The drive to provide electric powertrains for trucks is rooted in regional and national efforts to reduce diesel truck emissions. California is a particularly strong proponent of electric trucks and is home to numerous manufacturers and demonstration projects.
Transportation produces almost a third of all greenhouse gas emissions in the U.S. and trucking is the segment’s second largest source, according to the federal Environmental Protection Agency.
Cummins powertrain technologies, including battery-electric systems, will enable it to respond “to changes shaped by the regulatory environment and global concern for air quality and the need for a low-carbon future,” Jennifer Rumsey (pictured below), the company’s chief technical officer, told Trucks.com.
Calstart, which promotes all types of emissions-reducing technologies and fuels, sees electric trucks in the heavier Class 7 and 8 categories as a slow-growing but important addition to the clean transportation arsenal.“We see significant potential applications for a zero emissions tractor, both in Class 7 and 8 configurations,” said Bill Van Amburg, Calstart’s executive vice president and head of truck programs.
Cummins’ use of a low-emissions internal combustion engine-generator to augment an electric truck’s batteries and provide extended range “is one of the technology architectures we’ve specifically identified as having a business case,” said Van Amburg.
He cited a recent Calstart study of the commercial potential for low- and zero-emissions trucks in urban distribution centers and the ports of Los Angeles and Long Beach, which handle nearly 40 percent of all shipping freight entering the U.S.
In addition to its prototype electric powerplant, Cummins also displayed its Near-Zero emission compressed natural gas engines, the super-efficient X15 and X12 “clean” diesel engines and announced that it would build a new heavy-duty diesel engine in 2022 to provide “the most effective power solution for Class 8 linehaul trucks.”
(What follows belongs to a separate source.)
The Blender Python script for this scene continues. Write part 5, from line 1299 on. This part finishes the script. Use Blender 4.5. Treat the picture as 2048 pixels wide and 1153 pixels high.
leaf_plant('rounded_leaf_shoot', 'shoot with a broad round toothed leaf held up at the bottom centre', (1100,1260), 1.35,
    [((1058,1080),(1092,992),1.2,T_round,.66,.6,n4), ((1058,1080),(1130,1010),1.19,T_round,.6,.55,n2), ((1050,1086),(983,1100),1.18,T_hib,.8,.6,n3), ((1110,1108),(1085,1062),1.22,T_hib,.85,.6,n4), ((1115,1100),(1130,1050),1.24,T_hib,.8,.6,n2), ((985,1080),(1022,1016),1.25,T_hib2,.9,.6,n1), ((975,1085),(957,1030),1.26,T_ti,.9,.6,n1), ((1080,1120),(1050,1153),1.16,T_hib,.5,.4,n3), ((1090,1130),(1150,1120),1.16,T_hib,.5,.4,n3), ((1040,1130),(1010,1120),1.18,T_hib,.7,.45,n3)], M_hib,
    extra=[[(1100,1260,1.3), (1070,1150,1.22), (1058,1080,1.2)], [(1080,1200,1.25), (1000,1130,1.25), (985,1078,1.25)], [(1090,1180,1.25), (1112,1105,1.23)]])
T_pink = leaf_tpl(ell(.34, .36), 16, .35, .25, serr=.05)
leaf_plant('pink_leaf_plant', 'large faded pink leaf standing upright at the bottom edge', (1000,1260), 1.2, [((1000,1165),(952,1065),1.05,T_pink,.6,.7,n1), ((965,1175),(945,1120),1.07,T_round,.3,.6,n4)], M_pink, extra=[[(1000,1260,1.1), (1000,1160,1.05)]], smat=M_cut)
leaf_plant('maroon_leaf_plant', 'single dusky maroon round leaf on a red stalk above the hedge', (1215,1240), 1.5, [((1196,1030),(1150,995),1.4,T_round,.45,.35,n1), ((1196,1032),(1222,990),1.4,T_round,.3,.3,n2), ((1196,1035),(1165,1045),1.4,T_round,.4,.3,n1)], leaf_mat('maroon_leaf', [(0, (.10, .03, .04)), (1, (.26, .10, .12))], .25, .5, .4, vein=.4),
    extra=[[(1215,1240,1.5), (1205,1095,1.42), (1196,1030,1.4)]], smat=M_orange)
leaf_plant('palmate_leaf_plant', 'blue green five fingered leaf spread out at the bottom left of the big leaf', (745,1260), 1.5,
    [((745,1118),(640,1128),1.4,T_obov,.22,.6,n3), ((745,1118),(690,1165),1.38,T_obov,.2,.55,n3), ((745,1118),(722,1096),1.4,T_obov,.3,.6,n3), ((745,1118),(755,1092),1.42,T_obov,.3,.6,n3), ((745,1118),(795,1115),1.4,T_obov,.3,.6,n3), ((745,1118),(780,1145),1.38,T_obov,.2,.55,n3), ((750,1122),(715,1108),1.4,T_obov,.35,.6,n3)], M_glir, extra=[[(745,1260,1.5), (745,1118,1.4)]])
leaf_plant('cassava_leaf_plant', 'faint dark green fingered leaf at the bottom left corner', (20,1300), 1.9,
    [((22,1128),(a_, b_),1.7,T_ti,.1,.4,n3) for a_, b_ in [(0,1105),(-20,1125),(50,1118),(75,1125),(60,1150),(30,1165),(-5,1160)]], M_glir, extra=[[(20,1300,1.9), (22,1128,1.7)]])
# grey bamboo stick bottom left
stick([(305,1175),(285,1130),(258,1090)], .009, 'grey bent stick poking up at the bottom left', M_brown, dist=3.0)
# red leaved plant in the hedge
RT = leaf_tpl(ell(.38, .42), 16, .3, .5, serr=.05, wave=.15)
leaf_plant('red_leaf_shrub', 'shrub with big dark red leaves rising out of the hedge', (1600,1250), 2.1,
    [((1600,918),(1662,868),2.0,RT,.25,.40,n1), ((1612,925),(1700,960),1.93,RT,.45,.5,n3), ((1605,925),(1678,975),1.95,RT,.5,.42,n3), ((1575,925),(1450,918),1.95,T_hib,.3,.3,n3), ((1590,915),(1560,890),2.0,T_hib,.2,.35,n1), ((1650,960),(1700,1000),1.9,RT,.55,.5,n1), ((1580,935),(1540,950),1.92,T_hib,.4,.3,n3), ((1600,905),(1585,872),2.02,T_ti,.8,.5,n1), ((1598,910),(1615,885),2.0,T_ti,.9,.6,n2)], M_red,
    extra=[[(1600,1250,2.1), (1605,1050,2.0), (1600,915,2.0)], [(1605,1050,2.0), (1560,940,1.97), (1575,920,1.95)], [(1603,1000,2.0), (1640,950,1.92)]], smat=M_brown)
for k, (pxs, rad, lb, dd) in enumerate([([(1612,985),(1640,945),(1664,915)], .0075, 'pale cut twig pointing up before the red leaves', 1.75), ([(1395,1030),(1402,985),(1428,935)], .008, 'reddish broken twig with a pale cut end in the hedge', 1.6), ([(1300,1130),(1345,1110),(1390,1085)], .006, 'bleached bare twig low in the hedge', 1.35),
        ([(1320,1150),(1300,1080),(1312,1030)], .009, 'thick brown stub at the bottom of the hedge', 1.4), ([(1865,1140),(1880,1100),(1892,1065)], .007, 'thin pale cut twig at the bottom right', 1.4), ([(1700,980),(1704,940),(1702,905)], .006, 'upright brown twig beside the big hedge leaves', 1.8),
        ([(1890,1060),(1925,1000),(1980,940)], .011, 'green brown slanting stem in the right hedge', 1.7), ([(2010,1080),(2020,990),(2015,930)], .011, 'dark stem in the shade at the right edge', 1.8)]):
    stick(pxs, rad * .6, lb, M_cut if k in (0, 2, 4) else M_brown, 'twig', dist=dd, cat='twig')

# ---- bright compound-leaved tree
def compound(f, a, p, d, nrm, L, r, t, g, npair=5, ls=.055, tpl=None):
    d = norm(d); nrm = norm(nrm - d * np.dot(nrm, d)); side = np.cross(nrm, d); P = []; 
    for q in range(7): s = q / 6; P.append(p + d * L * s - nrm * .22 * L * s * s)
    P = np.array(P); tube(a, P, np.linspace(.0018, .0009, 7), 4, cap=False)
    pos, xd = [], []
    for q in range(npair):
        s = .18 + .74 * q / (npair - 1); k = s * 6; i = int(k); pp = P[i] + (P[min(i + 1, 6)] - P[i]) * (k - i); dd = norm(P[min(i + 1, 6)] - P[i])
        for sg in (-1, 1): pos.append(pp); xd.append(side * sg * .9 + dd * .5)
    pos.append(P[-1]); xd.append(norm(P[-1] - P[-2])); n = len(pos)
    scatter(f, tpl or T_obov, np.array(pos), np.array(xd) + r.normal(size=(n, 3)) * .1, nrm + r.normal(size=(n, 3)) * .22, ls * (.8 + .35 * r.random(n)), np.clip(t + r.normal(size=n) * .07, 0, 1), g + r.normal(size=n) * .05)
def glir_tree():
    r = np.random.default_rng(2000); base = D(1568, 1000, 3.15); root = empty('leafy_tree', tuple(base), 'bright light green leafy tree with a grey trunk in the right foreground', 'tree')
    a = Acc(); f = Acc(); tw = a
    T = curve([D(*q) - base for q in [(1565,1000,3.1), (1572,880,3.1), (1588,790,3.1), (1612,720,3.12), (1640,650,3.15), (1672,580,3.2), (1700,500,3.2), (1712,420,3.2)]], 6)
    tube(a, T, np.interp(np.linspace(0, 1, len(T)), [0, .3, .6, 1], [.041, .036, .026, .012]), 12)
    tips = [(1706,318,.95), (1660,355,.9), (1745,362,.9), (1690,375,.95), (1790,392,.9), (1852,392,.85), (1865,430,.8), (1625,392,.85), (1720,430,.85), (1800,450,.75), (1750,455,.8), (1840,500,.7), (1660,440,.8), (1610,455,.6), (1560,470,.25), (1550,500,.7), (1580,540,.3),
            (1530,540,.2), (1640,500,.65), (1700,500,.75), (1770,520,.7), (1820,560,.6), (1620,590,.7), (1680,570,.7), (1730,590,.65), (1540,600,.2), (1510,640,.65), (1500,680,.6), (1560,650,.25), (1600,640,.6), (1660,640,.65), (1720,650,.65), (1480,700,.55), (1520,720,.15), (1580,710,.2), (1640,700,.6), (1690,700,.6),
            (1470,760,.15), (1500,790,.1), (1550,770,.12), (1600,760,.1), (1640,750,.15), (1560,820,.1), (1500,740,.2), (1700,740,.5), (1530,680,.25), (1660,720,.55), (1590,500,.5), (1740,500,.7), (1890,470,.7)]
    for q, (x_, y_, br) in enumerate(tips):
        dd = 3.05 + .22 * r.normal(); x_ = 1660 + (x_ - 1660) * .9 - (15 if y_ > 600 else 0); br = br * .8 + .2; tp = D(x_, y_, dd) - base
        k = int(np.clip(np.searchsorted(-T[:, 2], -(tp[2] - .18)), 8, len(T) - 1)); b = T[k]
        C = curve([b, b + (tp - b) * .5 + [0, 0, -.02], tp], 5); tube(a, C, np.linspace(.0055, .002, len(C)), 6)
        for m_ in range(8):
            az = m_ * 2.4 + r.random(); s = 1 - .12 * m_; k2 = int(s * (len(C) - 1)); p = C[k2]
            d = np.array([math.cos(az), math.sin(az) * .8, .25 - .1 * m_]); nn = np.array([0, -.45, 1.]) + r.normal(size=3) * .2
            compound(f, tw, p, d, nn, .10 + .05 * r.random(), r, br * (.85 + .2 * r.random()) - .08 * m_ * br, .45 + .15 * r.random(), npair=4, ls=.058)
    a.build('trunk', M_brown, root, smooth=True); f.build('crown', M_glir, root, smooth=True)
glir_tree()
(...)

Cummins also said that it continues to work on hydrogen fuel-cell development, on bio-fuels and synthetic fuels and is developing an advanced spark-ignited engine that can deliver diesel performance using a range of liquid fuels including gasoline, ethanol and methanol.
“Energy diversity is key to the future and a one-size fits all approach is not viable,” Rumsey said.
While Cummins is early to the game with a completed all-electric heavy truck prototype, it isn’t the first: Peterbilt unveiled a prototype Class 8 battery-electric refuse truck earlier this year, Wrightspeedhas been installing its range-extended electric powertrain in Class 8 refuse trucks since late 2016, Motiv Power Systems builds scalable electric powertrains for numerous commercial applications including refuse and delivery trucks, Orange EV builds heavy-duty electric drayage tractors for port and terminal applications and BYD builds Class 5 through Class 8 battery-electric vans and trucks.
Additionally, Tesla Inc. has been developing a battery-electric Class 8 long-haul truck that it plans to unveil on Sept. 28; Nikola Motor Co. is developing a Class 8, long-haul truck powered by a hydrogen fuel-cell electric powertrain, and Toyota Motor Co. recently unveiled a working prototype fuel-cell electric Class 8 drayage truck it is testing at the Port of Los Angeles. Daimler, a major heavy truck builder whose brands include Freightliner and Fuso, said last month that it plans an all-electric “Urban E-Truck” capable of hauling up to 26 metric tons. Fuso – which operates as Mitsubishi-Fuso in the U.S. – also plans to unveil a production all-electric urban delivery truck, the medium-duty eCanter, for the U.S. market at an Sept. 14 event in New York.